I haven’t read all of the responses to this question, so perhaps someone has already said this; if so: sorry. But I think sometimes the simple mechanics come into play.

I’ve been at this for a very long time. My first book was published in 1977. I wrote it on the same Smith Corona typewriter that I had schlepped to Brown when I was a freshman there in 1954. The physical act of writing that book—and revising it— was torturous. Remember something called white-out? Remember carbon paper? Each time I re-read a chapter, its pages stacked there beside the typewriter, and decided to change something—a phrase, perhaps, or sometimes the placement of a paragraph—it meant rolling in a fresh sheet of paper (and the carbon paper, and the second sheet, etc.) and typing it again. If the slight revision threw off the formatting, which it almost invariably did, it meant re-typing the entire chapter. Sometimes it threw off the following chapters, which meant more re-typing, rolling in each fresh sheet. And god forbid, when I felt it was finished, but then re-read the entire 200 pages—and realized that because I had added that small bit of dialogue in chapter 7, it meant that I should have introduced that minor character in chapter 2 instead of 4…..I just said the hell with it, I can’t re-type all of this again. And so I sent it off (US mail in those days) to the waiting editor, putting my only other (carbon paper, remember?) copy in the vegetable drawer of my refrigerator because in case the house burned down…
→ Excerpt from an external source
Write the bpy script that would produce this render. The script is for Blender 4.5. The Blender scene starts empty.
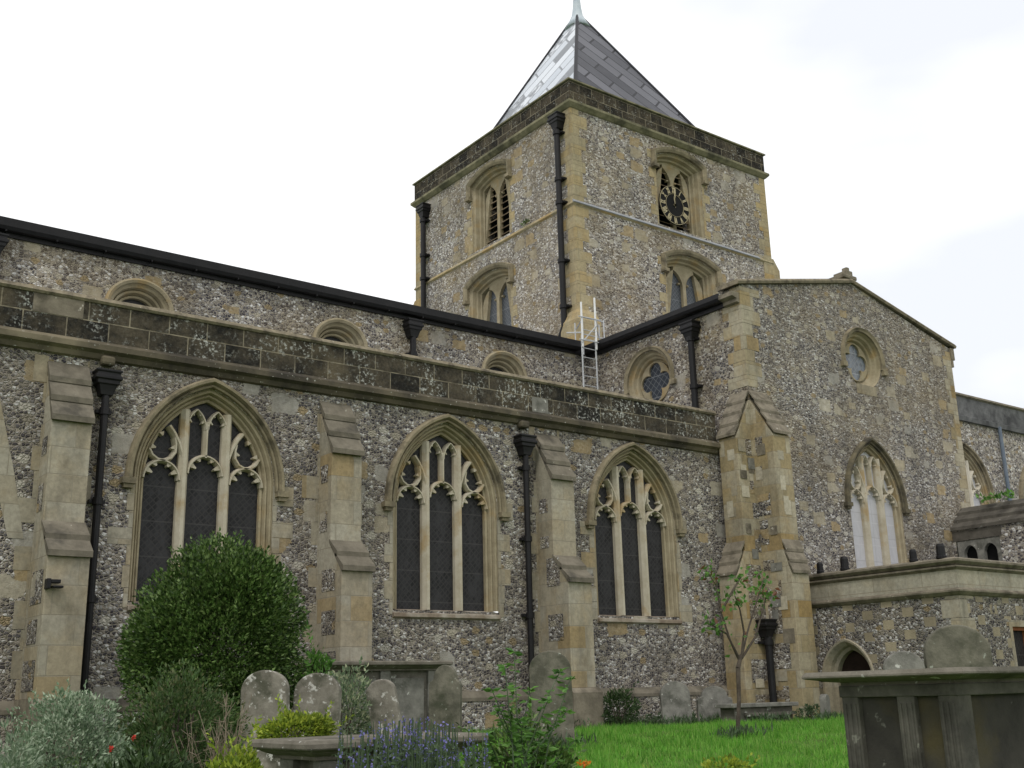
import bpy, bmesh, math, random
from mathutils import Vector, Matrix
from mathutils.geometry import delaunay_2d_cdt
R = random.Random(7)
rad = math.radians
sc = bpy.context.scene
# ------------------------------------------------------------------ camera
YAW, PIT, ROL, FPX = 0.65066441, 0.27197788, -0.02550698, 1116.63
cy, sy, cp, sp = math.cos(YAW), math.sin(YAW), math.cos(PIT), math.sin(PIT)
FW = Vector((sy*cp, cy*cp, sp)); RT = Vector((cy, -sy, 0)); UP = RT.cross(FW)
R2 = RT*math.cos(ROL) + UP*math.sin(ROL); U2 = -RT*math.sin(ROL) + UP*math.cos(ROL)
cam = bpy.data.objects.new('camera', bpy.data.cameras.new('camera'))
sc.collection.objects.link(cam); sc.camera = cam
cam.matrix_world = Matrix(((R2.x, U2.x, -FW.x, 0), (R2.y, U2.y, -FW.y, 0), (R2.z, U2.z, -FW.z, 0), (0, 0, 0, 1)))
cam.data.sensor_width = 36; cam.data.lens = 36*FPX/1024; cam.data.clip_end = 2000; cam.data.clip_start = .1
# ------------------------------------------------------------------ overcast sky
SUN_EL, SUN_AZ = rad(52), rad(232)      # azimuth clockwise from +Y (north)
w = bpy.data.worlds.new('World'); sc.world = w; w.use_nodes = True
N, L = w.node_tree.nodes, w.node_tree.links
N.clear()
wo = N.new('ShaderNodeOutputWorld'); bg = N.new('ShaderNodeBackground'); bg2 = N.new('ShaderNodeBackground'); mx = N.new('ShaderNodeMixShader')
sky = N.new('ShaderNodeTexSky'); sky.sky_type = 'NISHITA'; sky.sun_disc = False
sky.sun_elevation = SUN_EL; sky.sun_rotation = SUN_AZ
tc = N.new('ShaderNodeTexCoord'); mp = N.new('ShaderNodeMapping'); mp.inputs['Scale'].default_value = (1, 1, 2.6)
nz = N.new('ShaderNodeTexNoise'); nz.inputs['Scale'].default_value = 1.7; nz.inputs['Detail'].default_value = 5; nz.inputs['Roughness'].default_value = .45
cr = N.new('ShaderNodeValToRGB')
cr.color_ramp.elements[0].position = .36; cr.color_ramp.elements[0].color = (.86, .885, .93, 1)
cr.color_ramp.elements[1].position = .48; cr.color_ramp.elements[1].color = (1.12, 1.12, 1.12, 1)
L.new(tc.outputs['Generated'], mp.inputs['Vector']); L.new(mp.outputs[0], nz.inputs['Vector']); L.new(nz.outputs['Fac'], cr.inputs[0])
L.new(sky.outputs[0], bg.inputs[0]); bg.inputs[1].default_value = .1
L.new(cr.outputs[0], bg2.inputs[0]); bg2.inputs[1].default_value = 1.0
mx.inputs[0].default_value = .93
L.new(bg.outputs[0], mx.inputs[1]); L.new(bg2.outputs[0], mx.inputs[2]); L.new(mx.outputs[0], wo.inputs[0])
sun = bpy.data.objects.new('sun', bpy.data.lights.new('sun', 'SUN')); sc.collection.objects.link(sun)
sun.data.energy = .95; sun.data.angle = rad(12); sun.data.color = (1, .96, .9)
sd = Vector((math.sin(SUN_AZ)*math.cos(SUN_EL), math.cos(SUN_AZ)*math.cos(SUN_EL), math.sin(SUN_EL)))
sun.rotation_euler = sd.to_track_quat('Z', 'Y').to_euler()
sc.view_settings.view_transform = 'Standard'; sc.view_settings.look = 'None'; sc.view_settings.exposure = .18; sc.view_settings.gamma = 1

def ray(px, py):
    return R2*((px-512)/FPX) - U2*((py-384)/FPX) + FW
def at(px, py, Y):
    r = ray(px, py); return r*(Y/r.y)
def gz(x, y):                                    # ground height: rises towards the church
    t = max(0., min(1., (y - 1 + .3*(x-8))/13))
    return -1.6 + 1.0*t*t*(3-2*t)*.35 + 1.0*t*.65
# ------------------------------------------------------------------ materials
class NT:
    def __init__(s, name):
        m = bpy.data.materials.new(name); m.use_nodes = True; s.m = m
        s.n = m.node_tree.nodes; s.l = m.node_tree.links; s.b = s.n['Principled BSDF']
    def add(s, t, **k):
        nd = s.n.new(t)
        for a, v in k.items():
            if a.startswith('i_'):
                nd.inputs[a[2:].replace('_', ' ')].default_value = v
            else: setattr(nd, a, v)
        return nd
    def link(s, a, b): s.l.new(a, b)
    def pos(s, scale=(1, 1, 1), wall=False, off=(0, 0, 0)):
        g = s.add('ShaderNodeNewGeometry')
        out = g.outputs['Position']
        if wall:                                  # unroll axis aligned walls: (x+y, z)
            sx = s.add('ShaderNodeSeparateXYZ'); s.link(out, sx.inputs[0])
            ad = s.add('ShaderNodeMath', operation='ADD'); s.link(sx.outputs[0], ad.inputs[0]); s.link(sx.outputs[1], ad.inputs[1])
            cb = s.add('ShaderNodeCombineXYZ'); s.link(ad.outputs[0], cb.inputs[0]); s.link(sx.outputs[2], cb.inputs[1]); out = cb.outputs[0]
        mp = s.add('ShaderNodeMapping'); mp.inputs['Scale'].default_value = scale; mp.inputs['Location'].default_value = off
        s.link(out, mp.inputs[0]); return mp.outputs[0]
    def noise(s, v, scale, detail=4, rough=.6, dist=0):
        n = s.add('ShaderNodeTexNoise'); n.inputs['Scale'].default_value = scale; n.inputs['Detail'].default_value = detail
        n.inputs['Roughness'].default_value = rough; n.inputs['Distortion'].default_value = dist
        s.link(v, n.inputs['Vector']); return n.outputs['Fac']
    def ramp(s, f, els, const=False):
        r = s.add('ShaderNodeValToRGB'); c = r.color_ramp
        if const: c.interpolation = 'CONSTANT'
        while len(c.elements) < len(els): c.elements.new(.5)
        for e, (p, col) in zip(c.elements, els):
            e.position = p; e.color = (*col, 1) if not isinstance(col, (int, float)) else (col, col, col, 1)
        s.link(f, r.inputs[0]); return r.outputs[0]
    def mix(s, f, a, b, mode='MIX'):
        m = s.add('ShaderNodeMix', data_type='RGBA', blend_type=mode)
        for sock, v in ((m.inputs[0], f), (m.inputs[6], a), (m.inputs[7], b)):
            if hasattr(v, 'links'): s.link(v, sock)
            elif isinstance(v, (int, float)): sock.default_value = v
            else: sock.default_value = (*v, 1)
        return m.outputs[2]
    def math(s, op, a, b=0., c=None):
        m = s.add('ShaderNodeMath', operation=op)
        for i, v in enumerate((a, b, c)):
            if v is None: continue
            if hasattr(v, 'links'): s.link(v, m.inputs[i])
            else: m.inputs[i].default_value = v
        return m.outputs[0]
    def bump(s, h, st=.5, d=.02):
        b = s.add('ShaderNodeBump'); b.inputs['Strength'].default_value = st; b.inputs['Distance'].default_value = d
        s.link(h, b.inputs['Height']); s.link(b.outputs[0], s.b.inputs['Normal'])
    def fin(s, col, rough=.9, spec=.25, metal=0.):
        if hasattr(col, 'links'): s.link(col, s.b.inputs['Base Color'])
        else: s.b.inputs['Base Color'].default_value = (*col, 1)
        if hasattr(rough, 'links'): s.link(rough, s.b.inputs['Roughness'])
        else: s.b.inputs['Roughness'].default_value = rough
        s.b.inputs['Specular IOR Level'].default_value = spec; s.b.inputs['Metallic'].default_value = metal
        return s.m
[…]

That book is, amazingly, still in print. And I still, when called upon to reopen it and read a page, cringe because I should have re-worked it one more time. Or two, or three.

In contrast: I got a computer (okay, actually, at that point it was just a word-processor) in 1992. Later, a real computer. And then it was too easy. Change that word back in chapter 7. Re-think the pacing in chapter 4. Change it. Do it again. Print it out. No, wait: how about that one character‘s name? Will readers attach religious significance to it, which I didn’t intend? Search and replace. Now print it out again. Oh, look! That chapter ends with just two sentences on its last page; it looks weird. Let me add a few more lines. And while I’m at it…maybe that description in chapter eleven goes on a bit too long…

It is sometimes too damned hard to quit and click SAVE and then SEND.